Thursday, 31 December 2015

BOOK REVIEW: The Rivals of Sherlock Holmes – Stories From the Golden Age of Gaslight Crime

Fictional detectives don't came more famous than Sherlock Holmes.

The deerstalker be-hatted creation of Sir Arthur Conan Doyle is the seminal star of sleuthing.

And that is kind of the point of The Rivals of Sherlock Holmes – Stories From the Golden Age of Gaslight Crime, no-one, least of all the book's compiler Nick Rennison (pictured), is trying to claim otherwise.

But what this book does is highlight that Holmes was not the only or indeed the first of his kind.

As revealed in the anthology The Strand magazine was at the forefront of a newly-insatiable thirst for detective and mystery fiction, thanks to Sir Arthur Conan Doyle's denizen of 221B Baker Street.

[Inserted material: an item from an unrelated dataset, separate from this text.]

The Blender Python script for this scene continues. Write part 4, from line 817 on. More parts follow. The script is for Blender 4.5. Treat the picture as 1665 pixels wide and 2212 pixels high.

But Conan Doyle's inability or unwillingness to to write a Holmes story for every issue of the magazine in the 1890s opened the door for others.

There were copycat Holmes' as well as more eclectic sleuths, including those who battled supernatural enemies, 'New Women' crimebusters and even Catholic Priests-turned PIs.

There was lawyer-turned detective Martin Hewitt, by Arthur Morrison – a character that smacked of Holmes thanks to illustrations by Sydney Paget, who also drew the deducing consulting detective.

Female crime solvers were aplenty, including another Strand regular – Lois Cayley – a creation of Grant Allen.

While none of the rivals matched Sherlock's stratospheric success they all contributed to the burgeoning crime and mystery genre and many other magazines embraced detective fiction.

And it was not just London or UK sleuths.

The anthology features tales from three US writers and a story featuring Eugene Valmont, a French detective exiled in London, who was created by Robert Barr.

The Gallic gendarme appeared in The Windsor Magazine and Pearson's Magazine in the 1890-1914 period, which was something of a golden age for the genre.

William Hope Hodgson's Carnacki is also in the book, battling paranormal foes.

But, despite the fantastical and often far-fetched plots, these detective stories give a very real insight into the era in which they were set and vividly illustrate how the ability to read had mushroomed to a wider population in the late nineteenth century.